DATA SEGMENT →

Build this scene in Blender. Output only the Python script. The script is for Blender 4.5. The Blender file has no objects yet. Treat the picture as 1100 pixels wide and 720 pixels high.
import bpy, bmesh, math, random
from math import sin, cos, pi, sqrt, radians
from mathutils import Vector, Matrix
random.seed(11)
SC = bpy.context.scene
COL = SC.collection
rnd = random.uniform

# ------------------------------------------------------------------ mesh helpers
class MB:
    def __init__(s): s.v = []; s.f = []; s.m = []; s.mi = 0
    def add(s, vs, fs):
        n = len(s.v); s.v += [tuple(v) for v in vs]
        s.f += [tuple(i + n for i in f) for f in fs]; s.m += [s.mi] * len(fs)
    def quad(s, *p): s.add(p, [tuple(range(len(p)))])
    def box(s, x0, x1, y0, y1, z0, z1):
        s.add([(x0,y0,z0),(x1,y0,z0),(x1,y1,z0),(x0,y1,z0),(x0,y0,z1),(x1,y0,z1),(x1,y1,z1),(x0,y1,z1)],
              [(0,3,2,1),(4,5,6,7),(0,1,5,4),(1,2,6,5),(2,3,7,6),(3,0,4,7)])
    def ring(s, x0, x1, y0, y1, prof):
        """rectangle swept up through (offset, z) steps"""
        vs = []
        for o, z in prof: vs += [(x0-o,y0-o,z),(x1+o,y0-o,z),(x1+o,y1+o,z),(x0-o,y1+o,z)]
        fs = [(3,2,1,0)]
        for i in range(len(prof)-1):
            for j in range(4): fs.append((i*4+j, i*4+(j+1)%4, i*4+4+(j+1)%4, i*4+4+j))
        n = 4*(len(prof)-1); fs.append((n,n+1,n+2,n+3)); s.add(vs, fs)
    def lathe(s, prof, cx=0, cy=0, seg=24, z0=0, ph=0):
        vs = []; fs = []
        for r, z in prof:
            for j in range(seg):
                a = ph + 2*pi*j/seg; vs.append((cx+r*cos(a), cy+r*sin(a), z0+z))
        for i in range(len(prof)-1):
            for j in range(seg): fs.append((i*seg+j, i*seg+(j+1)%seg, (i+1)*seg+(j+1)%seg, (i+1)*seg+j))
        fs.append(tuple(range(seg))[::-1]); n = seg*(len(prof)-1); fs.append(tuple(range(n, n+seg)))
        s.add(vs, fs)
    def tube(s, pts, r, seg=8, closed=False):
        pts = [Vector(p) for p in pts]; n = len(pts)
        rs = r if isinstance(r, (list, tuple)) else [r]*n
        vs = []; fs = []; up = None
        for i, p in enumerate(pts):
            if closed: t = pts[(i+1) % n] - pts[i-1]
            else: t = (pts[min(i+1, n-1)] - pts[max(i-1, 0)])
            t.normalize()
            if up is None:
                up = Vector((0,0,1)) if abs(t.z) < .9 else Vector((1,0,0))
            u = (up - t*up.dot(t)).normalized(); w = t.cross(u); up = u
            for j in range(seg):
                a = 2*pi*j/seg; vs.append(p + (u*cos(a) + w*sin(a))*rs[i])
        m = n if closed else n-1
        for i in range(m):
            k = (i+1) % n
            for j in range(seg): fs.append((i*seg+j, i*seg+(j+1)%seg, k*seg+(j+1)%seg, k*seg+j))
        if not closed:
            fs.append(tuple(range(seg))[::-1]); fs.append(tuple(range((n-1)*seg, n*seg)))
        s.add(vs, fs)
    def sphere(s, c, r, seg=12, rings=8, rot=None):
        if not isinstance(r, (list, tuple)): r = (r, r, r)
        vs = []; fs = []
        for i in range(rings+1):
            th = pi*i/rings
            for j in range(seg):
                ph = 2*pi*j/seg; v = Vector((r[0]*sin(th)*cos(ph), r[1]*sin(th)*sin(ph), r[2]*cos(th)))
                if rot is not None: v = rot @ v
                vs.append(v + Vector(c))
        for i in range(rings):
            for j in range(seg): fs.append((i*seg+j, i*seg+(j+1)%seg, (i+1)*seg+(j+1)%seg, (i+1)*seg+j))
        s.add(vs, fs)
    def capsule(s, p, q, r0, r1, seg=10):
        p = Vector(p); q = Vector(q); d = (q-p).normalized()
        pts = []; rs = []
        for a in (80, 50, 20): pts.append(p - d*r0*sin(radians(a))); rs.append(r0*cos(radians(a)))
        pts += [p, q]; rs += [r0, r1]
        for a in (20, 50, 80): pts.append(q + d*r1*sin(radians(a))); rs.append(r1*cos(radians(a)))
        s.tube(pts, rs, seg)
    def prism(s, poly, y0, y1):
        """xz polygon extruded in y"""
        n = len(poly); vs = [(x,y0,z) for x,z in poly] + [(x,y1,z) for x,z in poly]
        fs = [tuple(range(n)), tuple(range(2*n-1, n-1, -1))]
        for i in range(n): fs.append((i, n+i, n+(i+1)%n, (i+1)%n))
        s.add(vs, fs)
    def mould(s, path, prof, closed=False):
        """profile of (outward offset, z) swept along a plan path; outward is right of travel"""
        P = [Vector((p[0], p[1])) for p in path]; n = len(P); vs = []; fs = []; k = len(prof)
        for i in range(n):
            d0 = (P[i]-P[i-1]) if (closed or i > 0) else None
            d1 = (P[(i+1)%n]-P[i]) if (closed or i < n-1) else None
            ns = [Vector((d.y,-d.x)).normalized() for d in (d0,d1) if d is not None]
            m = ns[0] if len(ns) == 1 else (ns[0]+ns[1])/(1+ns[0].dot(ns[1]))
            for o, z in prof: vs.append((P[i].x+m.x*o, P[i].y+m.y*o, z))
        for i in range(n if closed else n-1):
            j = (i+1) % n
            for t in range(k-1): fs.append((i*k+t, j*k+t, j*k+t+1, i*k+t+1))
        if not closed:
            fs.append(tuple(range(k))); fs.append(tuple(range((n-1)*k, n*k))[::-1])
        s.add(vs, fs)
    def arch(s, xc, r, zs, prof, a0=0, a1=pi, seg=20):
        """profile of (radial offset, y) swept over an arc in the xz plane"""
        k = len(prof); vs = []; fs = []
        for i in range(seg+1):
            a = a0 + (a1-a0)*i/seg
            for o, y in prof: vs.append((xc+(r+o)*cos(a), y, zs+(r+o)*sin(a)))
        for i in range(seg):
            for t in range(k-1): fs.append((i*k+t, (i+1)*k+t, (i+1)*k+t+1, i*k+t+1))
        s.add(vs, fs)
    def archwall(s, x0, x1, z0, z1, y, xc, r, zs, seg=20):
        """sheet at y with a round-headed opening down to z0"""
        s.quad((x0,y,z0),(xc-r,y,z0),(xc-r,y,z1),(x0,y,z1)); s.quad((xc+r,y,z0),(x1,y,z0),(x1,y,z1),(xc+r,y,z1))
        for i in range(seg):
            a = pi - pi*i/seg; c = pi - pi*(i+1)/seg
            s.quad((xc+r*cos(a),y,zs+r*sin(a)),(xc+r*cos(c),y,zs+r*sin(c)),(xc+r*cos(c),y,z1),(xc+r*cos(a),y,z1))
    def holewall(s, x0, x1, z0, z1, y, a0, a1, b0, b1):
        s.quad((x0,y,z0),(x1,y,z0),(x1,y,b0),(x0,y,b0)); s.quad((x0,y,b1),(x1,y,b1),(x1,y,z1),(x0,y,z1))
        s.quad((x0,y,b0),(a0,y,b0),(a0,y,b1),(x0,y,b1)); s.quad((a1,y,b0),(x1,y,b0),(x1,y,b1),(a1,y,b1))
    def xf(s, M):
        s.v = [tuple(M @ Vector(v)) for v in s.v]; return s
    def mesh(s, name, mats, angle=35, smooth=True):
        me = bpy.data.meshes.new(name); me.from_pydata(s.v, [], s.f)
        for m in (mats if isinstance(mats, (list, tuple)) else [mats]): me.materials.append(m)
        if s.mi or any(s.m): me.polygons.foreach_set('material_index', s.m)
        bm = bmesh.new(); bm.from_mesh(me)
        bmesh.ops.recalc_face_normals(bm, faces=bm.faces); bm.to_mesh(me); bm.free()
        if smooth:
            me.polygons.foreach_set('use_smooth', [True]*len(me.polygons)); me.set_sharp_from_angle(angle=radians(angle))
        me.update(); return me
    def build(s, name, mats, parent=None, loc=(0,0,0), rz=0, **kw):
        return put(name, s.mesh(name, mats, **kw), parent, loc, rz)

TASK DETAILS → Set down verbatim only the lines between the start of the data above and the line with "rnd = random.uniform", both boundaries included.

THE RESULT →
Build this scene in Blender. Output only the Python script. The script is for Blender 4.5. The Blender file has no objects yet. Treat the picture as 1100 pixels wide and 720 pixels high.
import bpy, bmesh, math, random
from math import sin, cos, pi, sqrt, radians
from mathutils import Vector, Matrix
random.seed(11)
SC = bpy.context.scene
COL = SC.collection
rnd = random.uniform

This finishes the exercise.